Yomiuri Shimbun file photo
Ministry of Agriculture, Forestry and Fisheries

TOKYO (Jiji Press) — Japan’s agriculture ministry will create a mechanism to earn more profits overseas from Japanese agricultural products, such as luxury fruits, by actively making use of intellectual property rights.

Up until now, Japan has focused the use of intellectual property rights in the agriculture area on preventing the smuggling of seeds and saplings of luxury fruits developed at home to foreign countries.

Under the new mechanism, the ministry’s National Agriculture and Food Research Organization and others will establish an organization tasked with managing and protecting plant breeders’ rights, a form of intellectual property rights for newly developed plant varieties.

The envisaged organization will license such rights to trustworthy overseas partners and collect royalties from them.

If Japan manages to secure agricultural licensing agreements in the Southern Hemisphere, which experiences opposite seasons to Japan, the country can expand exports to such licensee countries as such products are shipped to markets at different times of the year, ministry officials said. Japan also thinks the new mechanism will help bolster the monitoring of possible intellectual property rights violations overseas through licensee countries.

The ministry also seeks to protect Japanese farmers from competition with rivals in licensee countries.

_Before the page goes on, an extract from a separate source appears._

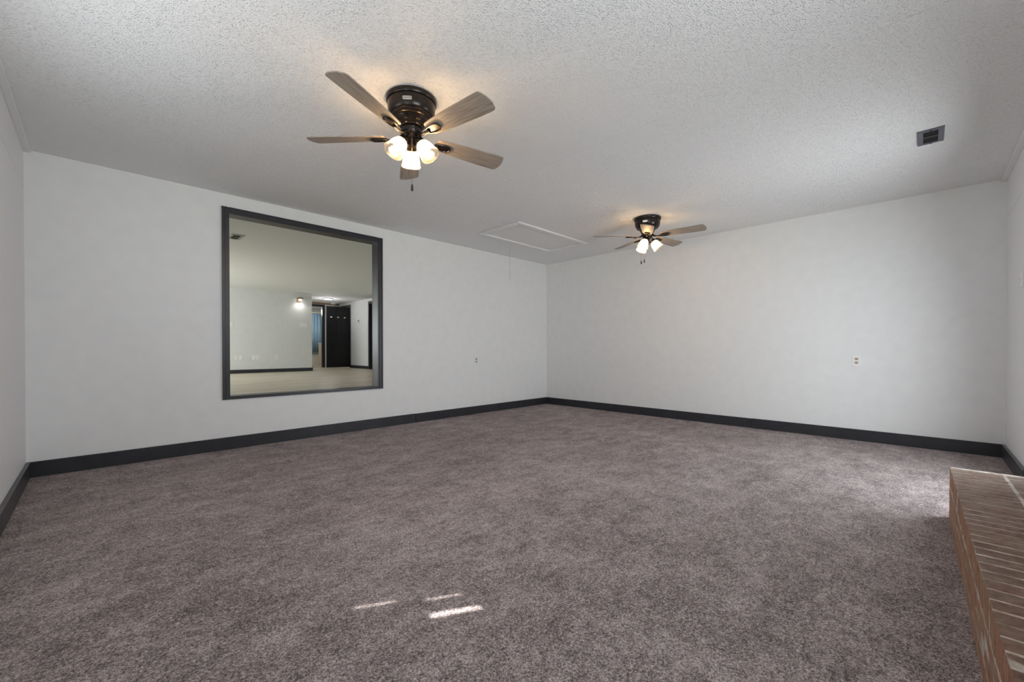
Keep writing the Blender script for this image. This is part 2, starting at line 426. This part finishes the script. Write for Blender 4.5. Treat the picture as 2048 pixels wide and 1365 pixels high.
# ------------------------------------------------------------------ trim and baseboards of the den
def fluted(b, p0, p1, axis, out, side, w=.060):
    """casing strip from p0 to p1 along an axis in the wall plane y=0; three stepped fillets"""
    for (a, c, t) in ((0, .016, .012), (.016, .034, .017), (.034, .050, .013), (.050, w, .020)):
        if axis == 'z': xs = sorted((p0+side*a, p0+side*c)); b.box(xs[0], xs[1], -t*out, 0, *p1)
        else: zs = sorted((p0+side*a, p0+side*c)); b.box(*p1, -t*out, 0, zs[0], zs[1])
win = bpy.data.objects.new('window_1', None); COL.objects.link(win); struct(win)
IX0, IX1, IZ0, IZ1 = -4.705, -3.185, .506, 2.255
b = MB(); b.box(OX0, IX0, -.004, .124, OZ0, OZ1); b.box(IX1, OX1, -.004, .124, OZ0, OZ1); b.box(IX0, IX1, -.004, .124, IZ1, OZ1); b.box(IX0, IX1, -.004, .124, OZ0, IZ0)
struct(b.build('window_jamb', 'dark', win))
for nm, args in (('window_casing', (IX0, (IZ0-.030, IZ1+.060), 'z', 1, -1)), ('window_casing', (IX1, (IZ0-.030, IZ1+.060), 'z', 1, 1))):
    b = MB(); fluted(b, *args); struct(b.build(nm, 'dark', win))
b = MB(); fluted(b, IZ1, (IX0, IX1), 'x', 1, 1); struct(b.build('window_casing', 'dark', win))
b = MB(); b.bbox(IX0-.0005, IX1+.0005, -.016, 0, IZ0-.030, IZ0, .002); struct(b.build('window_casing', 'dark', win))
b = MB(); b.box(IX0-.06, IX0, .12, .138, IZ0-.06, IZ1+.06); b.box(IX1, IX1+.06, .12, .138, IZ0-.06, IZ1+.06); b.box(IX0, IX1, .12, .138, IZ1, IZ1+.06); b.box(IX0, IX1, .12, .138, IZ0-.06, IZ0)
struct(b.build('window_casing', 'dark', win))

BH = .114
def board(name, *a, bev=.003):
    return struct(MB().bbox(*a, bev).build(name, 'dark'))
board('baseboard_left', LX+.0005, -2.668, -.018, 0, -.005, BH+.002)
board('baseboard_left', -2.665, -.0005, -.018, 0, -.005, BH)
board('baseboard_right', -.018, 0, -3.240, -.018, -.005, BH)
board('baseboard_right', -.018, 0, LY+.0005, -3.243, -.005, BH+.002)
board('baseboard_near_left', LX, LX+.020, LY, -.018, -.005, BH+.004)
board('baseboard_near_right', -1.10, -.018, LY, LY+.020, -.005, BH+.002)
struct(MB().bbox(LX, LX+.036, LY, -.001, H-.019, H, .002).build('trim_1', 'white'))
struct(MB().bbox(LX+.04, -.001, LY, LY+.036, H-.022, H-.001, .002).build('trim_2', 'white'))

# ------------------------------------------------------------------ brick hearth
def hearth():
    m = MB(); L = 2.75; D = .358; Ht = .285; rl = .092
    root = thing('brick_hearth', (-2.205, -4.833, 0), 'long low raised brick hearth with pale mortar joints standing on carpet at right', 'hearth', rz=math.radians(180.78))
    # local: +x runs toward the camera along the wall, +y runs back to the wall
    m = MB(); rnd = random.Random(3)
    bw, j = .0585, .009
    n = int(L/(bw+j))
    for i in range(n):
        x = .046+i*(bw+j)
        for k, (y0, y1) in enumerate(((0, .192), (.204, D-.003))):
            dx, dz, dy = rnd.uniform(-.0015, .0015), rnd.uniform(-.0003, .0016), rnd.uniform(-.0016, .0006)
            m.bbox(x+dx, x+bw+dx+rnd.uniform(-.002, .002), y0+dy, y1, Ht-rl, Ht+dz, .0018)
    ch = (Ht-rl-.0105)/3-.0105
    for c in range(3):
        z = .0005+c*(ch+.0105); x = -.0 if c % 2 == 0 else -.1
        while x < L-.02:
            x0 = max(x, .0); x1 = min(x+.195, L)
            dy = rnd.uniform(-.0012, .0005)
            m.bbox(x0, x1, dy, .09, z, z+ch, .0018); x += .205
        # the far end of the hearth, two bricks deep
        m.bbox(.0, .09, .100 if c % 2 else .1, .24, z, z+ch, .003); m.bbox(.0, .09, .25, D-.006, z, z+ch, .003)
    m.v = [(x+rnd.uniform(-.0011, .0011), y+rnd.uniform(-.0008, .0008), z+rnd.uniform(-.0008, .0008)) for x, y, z in m.v]
    br = m.build('brickwork', 'brick', root)
    mo = MB(); mo.box(.002, L-.004, .0007, D-.002, 0, Ht-.0006)
    mo.bbox(-.002, .045, .001, D-.006, Ht-rl, Ht+.001, .004); mo.box(.02, L-.004, .1915, .2045, Ht-.02, Ht+.0005)
    mt = mo.build('mortar', 'mortar', root); mt['label'] = 'pale grey mortar between the bricks'
    return root
hearth()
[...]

In a survey released in 2020 by the ministry, seeds or saplings of 36 kinds of agricultural products developed in Japan were found to have been smuggled out to China and South Korea, including strawberries and grapes. Those cases include the Shine Muscat grapes, whose saplings were smuggled into China around 2016. The total area of land devoted to Shine Muscat farming in China is now around 30 times larger than that in Japan.